Selfishness

Wednesday, December 16, 2015, by Kashay Webb

      This is my cat Roxanne. She is also known as the embodiment of selfishness. If she wants to sleep my bed is her bed. If she wants to run around the house in the middle of the night at 40 mph, my house becomes her jungle. We all could learn a lot from Roxanne.

      Throughout my life I've always had a big heart. I would a lot of time making sure my family and friends were happy and reaching their full potential. I'm just naturally like that. I want everyone around me to do well and to be happy. There was never another way of life for me. My parents taught me to treat others how I wanted to be treated. Following their logic led me to conclude that I have to be selfless because I would want people to be selfless to me. There's two things wrong with that.

      I expected my loved ones to reciprocate my selflessness but I realized that's not how life works. I also realized that if I care about those people I would not want them to be completely selfless like me.
It became apparent to me that my belief was that being selfish is a completely despicable thing to be and it forced my to evaluate one of my core beliefs. In my meditation today it became clear to me that there can be a balance between having a big heart and being selfish. I don't have to go out with friends when I am sick and I also don't have to continue a relationship with a friend or significant other when they are not enhancing my life just because I love them. Being selfish does not mean you do not care about someone, it just means you care about yourself.

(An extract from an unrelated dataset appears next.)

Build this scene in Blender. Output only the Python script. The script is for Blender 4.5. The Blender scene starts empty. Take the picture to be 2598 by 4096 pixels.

      Now when a friend asks me to hang out when I'm sick I will ask them to reschedule instead of being miserable during laser tag. The next time I have a relationship with someone and that friend cannot come with me on my journey because we are no longer vibrating at equivalent frequencies, I have to let them go. To have a healthy life it is imperative that you constantly check your beliefs, even the ones you've held all of your life. 18 years into my life I reevaluated how I perceive selfishness. It doesn't matter how much time I spent thinking that way, it matters what I do with the knowledge I have now. Roxanne will get a quarter of the bed tonight.